**Written request:** Begin at the first line of the data and copy each line through the one containing "sc.camera = cam", that line included, with no pictures.

**Input:**
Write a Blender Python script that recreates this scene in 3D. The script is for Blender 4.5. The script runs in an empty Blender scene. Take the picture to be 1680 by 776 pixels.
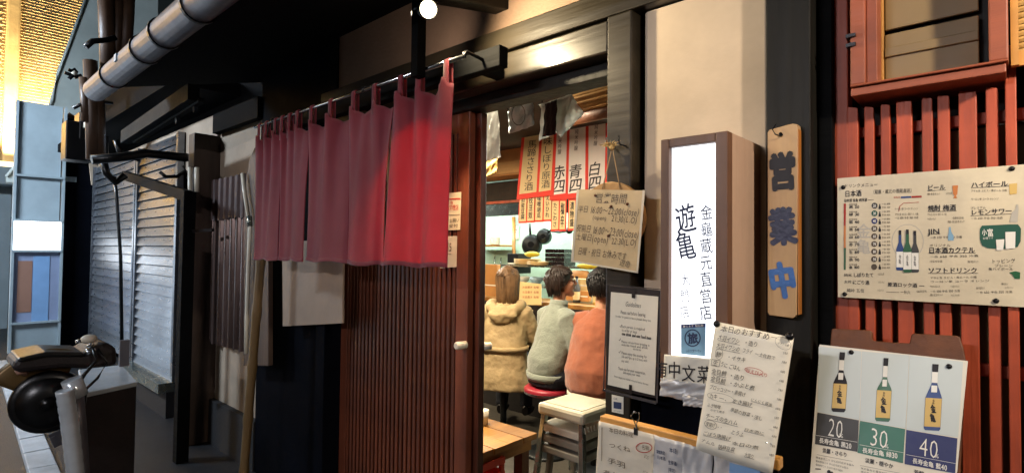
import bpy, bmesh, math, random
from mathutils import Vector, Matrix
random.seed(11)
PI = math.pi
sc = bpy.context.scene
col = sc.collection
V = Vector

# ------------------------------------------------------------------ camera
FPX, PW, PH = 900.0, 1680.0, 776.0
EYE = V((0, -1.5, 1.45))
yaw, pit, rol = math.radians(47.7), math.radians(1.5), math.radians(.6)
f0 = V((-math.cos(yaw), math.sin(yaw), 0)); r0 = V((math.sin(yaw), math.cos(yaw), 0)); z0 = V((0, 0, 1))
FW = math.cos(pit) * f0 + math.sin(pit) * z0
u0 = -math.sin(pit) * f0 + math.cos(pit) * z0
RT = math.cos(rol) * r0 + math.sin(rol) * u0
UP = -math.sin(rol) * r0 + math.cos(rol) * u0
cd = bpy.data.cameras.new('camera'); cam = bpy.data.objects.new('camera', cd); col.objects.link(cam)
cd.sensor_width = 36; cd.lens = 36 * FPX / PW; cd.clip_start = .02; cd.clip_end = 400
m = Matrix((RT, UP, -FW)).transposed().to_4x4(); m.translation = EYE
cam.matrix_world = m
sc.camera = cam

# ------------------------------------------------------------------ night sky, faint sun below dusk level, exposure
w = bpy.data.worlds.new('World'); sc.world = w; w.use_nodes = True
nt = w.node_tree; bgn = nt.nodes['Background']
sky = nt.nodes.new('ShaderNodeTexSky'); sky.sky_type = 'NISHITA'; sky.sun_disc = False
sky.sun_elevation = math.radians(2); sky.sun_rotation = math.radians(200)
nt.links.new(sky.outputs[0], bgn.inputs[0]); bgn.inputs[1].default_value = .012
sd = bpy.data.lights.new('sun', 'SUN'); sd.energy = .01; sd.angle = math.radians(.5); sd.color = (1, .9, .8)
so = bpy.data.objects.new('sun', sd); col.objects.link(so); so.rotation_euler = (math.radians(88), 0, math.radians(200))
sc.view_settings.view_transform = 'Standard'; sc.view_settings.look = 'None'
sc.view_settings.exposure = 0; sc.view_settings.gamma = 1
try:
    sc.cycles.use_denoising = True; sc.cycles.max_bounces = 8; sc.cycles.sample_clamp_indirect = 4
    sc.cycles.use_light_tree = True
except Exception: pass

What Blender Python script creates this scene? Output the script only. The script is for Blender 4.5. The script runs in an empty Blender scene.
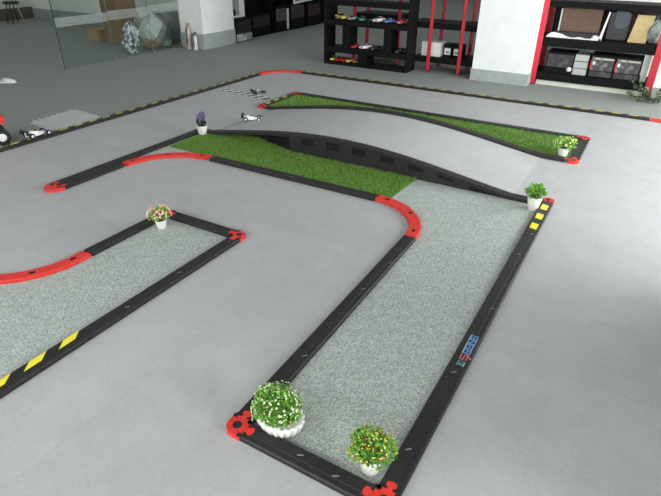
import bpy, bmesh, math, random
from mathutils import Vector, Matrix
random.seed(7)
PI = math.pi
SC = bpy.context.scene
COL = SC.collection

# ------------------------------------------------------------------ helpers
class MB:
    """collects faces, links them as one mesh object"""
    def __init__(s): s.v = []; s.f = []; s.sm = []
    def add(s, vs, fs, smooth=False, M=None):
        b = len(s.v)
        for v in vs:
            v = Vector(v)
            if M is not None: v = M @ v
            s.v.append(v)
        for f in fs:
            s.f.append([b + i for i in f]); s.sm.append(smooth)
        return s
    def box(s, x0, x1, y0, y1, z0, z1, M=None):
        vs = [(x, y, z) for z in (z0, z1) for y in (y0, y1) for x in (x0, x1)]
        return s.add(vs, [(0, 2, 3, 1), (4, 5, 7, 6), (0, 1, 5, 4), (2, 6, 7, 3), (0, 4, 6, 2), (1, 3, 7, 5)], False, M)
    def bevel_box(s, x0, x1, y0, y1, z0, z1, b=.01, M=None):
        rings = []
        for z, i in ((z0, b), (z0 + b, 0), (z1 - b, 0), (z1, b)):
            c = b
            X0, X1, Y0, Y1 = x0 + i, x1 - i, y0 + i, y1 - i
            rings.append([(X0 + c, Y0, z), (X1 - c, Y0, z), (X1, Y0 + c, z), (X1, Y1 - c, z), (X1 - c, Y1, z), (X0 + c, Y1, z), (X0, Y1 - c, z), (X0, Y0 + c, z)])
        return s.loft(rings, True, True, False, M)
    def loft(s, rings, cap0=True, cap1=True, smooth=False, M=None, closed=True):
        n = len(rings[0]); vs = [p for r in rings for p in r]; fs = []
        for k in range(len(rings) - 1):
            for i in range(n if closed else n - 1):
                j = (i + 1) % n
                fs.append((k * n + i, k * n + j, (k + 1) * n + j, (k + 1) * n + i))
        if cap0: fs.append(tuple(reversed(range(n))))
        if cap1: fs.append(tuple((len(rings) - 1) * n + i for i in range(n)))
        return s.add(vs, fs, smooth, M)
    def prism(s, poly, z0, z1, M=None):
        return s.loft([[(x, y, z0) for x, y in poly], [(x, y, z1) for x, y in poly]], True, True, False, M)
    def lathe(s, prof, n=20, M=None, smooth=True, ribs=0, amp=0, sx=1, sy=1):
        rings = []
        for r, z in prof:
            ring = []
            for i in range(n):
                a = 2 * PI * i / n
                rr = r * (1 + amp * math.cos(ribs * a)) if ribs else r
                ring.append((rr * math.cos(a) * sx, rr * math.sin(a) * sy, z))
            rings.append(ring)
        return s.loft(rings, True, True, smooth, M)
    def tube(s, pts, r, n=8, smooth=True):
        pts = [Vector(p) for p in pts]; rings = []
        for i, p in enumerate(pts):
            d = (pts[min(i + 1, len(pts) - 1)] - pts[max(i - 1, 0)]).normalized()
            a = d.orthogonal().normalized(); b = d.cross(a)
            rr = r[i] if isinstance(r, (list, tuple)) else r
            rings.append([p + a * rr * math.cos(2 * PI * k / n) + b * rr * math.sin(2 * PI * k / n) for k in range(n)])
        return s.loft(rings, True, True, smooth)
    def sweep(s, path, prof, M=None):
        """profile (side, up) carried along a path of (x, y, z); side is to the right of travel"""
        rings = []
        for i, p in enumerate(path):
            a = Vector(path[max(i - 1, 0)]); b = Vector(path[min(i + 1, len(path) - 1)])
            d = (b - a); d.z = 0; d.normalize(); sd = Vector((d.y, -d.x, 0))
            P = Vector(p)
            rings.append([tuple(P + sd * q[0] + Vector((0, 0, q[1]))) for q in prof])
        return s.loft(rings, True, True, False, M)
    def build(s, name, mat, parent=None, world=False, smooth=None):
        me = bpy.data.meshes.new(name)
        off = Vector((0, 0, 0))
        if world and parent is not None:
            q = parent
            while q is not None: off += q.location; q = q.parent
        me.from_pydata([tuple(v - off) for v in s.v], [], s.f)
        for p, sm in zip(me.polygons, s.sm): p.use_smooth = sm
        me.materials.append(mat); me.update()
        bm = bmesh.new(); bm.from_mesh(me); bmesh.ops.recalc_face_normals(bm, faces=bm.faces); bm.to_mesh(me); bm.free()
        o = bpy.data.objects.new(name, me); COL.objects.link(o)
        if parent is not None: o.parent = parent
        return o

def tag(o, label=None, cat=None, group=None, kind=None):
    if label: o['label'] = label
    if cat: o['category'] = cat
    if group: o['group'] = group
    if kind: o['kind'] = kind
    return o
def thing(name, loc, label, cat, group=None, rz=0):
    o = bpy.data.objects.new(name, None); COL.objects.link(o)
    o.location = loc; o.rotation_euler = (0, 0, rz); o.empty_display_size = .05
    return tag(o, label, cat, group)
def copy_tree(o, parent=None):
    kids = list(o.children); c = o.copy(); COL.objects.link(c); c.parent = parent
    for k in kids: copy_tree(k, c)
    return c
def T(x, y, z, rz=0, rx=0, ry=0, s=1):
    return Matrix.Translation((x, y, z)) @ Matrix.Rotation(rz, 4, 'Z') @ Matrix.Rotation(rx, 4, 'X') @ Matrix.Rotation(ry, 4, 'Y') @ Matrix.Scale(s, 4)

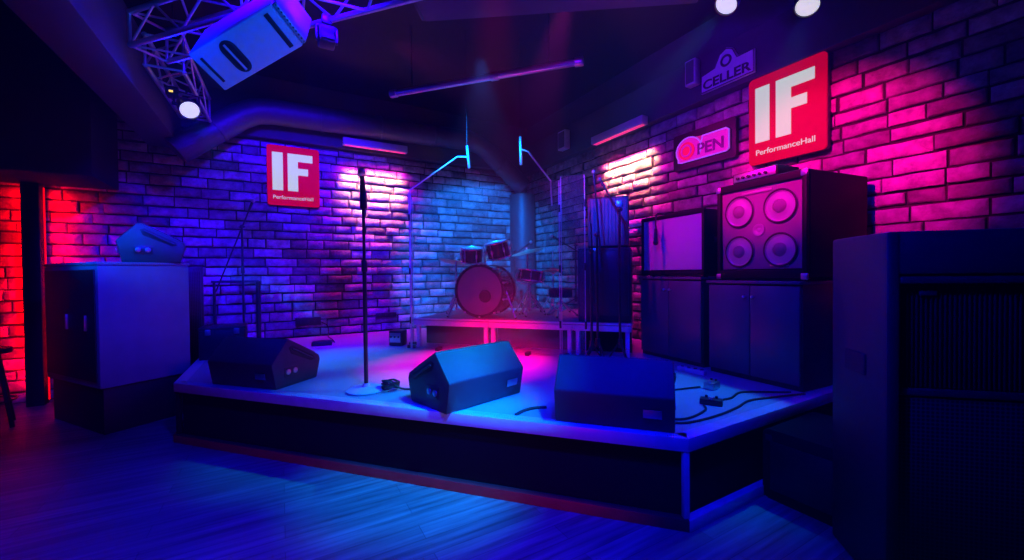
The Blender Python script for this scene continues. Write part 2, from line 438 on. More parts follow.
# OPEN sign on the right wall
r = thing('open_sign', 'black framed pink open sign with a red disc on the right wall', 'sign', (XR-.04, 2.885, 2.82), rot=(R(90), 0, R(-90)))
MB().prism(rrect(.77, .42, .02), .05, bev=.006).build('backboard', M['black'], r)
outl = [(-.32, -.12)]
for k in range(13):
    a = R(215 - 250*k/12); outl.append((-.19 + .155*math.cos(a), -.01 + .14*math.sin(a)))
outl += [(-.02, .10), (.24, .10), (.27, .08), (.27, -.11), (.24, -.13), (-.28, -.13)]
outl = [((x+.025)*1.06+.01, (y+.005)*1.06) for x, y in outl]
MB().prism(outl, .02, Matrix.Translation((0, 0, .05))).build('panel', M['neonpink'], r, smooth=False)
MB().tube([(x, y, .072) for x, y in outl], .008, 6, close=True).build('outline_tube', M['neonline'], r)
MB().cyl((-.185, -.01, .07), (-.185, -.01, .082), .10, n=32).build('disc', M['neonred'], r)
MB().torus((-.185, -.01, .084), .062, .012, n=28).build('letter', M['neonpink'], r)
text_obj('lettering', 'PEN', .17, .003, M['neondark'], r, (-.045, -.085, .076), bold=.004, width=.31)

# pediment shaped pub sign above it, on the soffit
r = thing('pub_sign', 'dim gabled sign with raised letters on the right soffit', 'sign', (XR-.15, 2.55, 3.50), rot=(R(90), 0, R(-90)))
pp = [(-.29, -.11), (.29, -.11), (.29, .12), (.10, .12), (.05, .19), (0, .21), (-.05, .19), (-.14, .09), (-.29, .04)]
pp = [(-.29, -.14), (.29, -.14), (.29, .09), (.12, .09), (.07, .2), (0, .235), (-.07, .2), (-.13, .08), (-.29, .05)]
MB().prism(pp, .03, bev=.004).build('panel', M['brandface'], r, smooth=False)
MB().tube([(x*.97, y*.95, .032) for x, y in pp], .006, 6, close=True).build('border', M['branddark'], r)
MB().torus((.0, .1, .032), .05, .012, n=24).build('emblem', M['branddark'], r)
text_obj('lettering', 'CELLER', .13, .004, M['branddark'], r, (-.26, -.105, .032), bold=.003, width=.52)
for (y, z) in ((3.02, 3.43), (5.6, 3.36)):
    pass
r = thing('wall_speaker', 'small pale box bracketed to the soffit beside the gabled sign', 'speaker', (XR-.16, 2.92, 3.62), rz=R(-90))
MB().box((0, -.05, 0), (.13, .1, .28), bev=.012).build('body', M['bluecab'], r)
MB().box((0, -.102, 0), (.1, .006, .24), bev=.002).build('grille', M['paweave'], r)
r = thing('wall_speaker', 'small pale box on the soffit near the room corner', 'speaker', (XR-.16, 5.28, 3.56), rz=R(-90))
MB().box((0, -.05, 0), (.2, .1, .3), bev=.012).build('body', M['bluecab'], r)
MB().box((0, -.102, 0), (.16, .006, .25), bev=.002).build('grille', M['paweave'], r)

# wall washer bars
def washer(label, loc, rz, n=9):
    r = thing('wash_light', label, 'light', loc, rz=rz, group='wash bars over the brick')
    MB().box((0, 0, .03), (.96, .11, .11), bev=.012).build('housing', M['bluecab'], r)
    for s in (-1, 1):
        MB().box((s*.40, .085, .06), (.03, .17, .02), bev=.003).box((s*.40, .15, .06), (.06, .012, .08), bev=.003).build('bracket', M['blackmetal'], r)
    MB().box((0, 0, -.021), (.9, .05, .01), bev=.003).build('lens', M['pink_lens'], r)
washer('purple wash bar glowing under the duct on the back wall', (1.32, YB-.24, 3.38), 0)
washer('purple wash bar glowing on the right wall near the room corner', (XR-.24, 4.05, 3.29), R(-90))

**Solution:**
Write a Blender Python script that recreates this scene in 3D. The script is for Blender 4.5. The script runs in an empty Blender scene. Take the picture to be 1680 by 776 pixels.
import bpy, bmesh, math, random
from mathutils import Vector, Matrix
random.seed(11)
PI = math.pi
sc = bpy.context.scene
col = sc.collection
V = Vector

# ------------------------------------------------------------------ camera
FPX, PW, PH = 900.0, 1680.0, 776.0
EYE = V((0, -1.5, 1.45))
yaw, pit, rol = math.radians(47.7), math.radians(1.5), math.radians(.6)
f0 = V((-math.cos(yaw), math.sin(yaw), 0)); r0 = V((math.sin(yaw), math.cos(yaw), 0)); z0 = V((0, 0, 1))
FW = math.cos(pit) * f0 + math.sin(pit) * z0
u0 = -math.sin(pit) * f0 + math.cos(pit) * z0
RT = math.cos(rol) * r0 + math.sin(rol) * u0
UP = -math.sin(rol) * r0 + math.cos(rol) * u0
cd = bpy.data.cameras.new('camera'); cam = bpy.data.objects.new('camera', cd); col.objects.link(cam)
cd.sensor_width = 36; cd.lens = 36 * FPX / PW; cd.clip_start = .02; cd.clip_end = 400
m = Matrix((RT, UP, -FW)).transposed().to_4x4(); m.translation = EYE
cam.matrix_world = m
sc.camera = cam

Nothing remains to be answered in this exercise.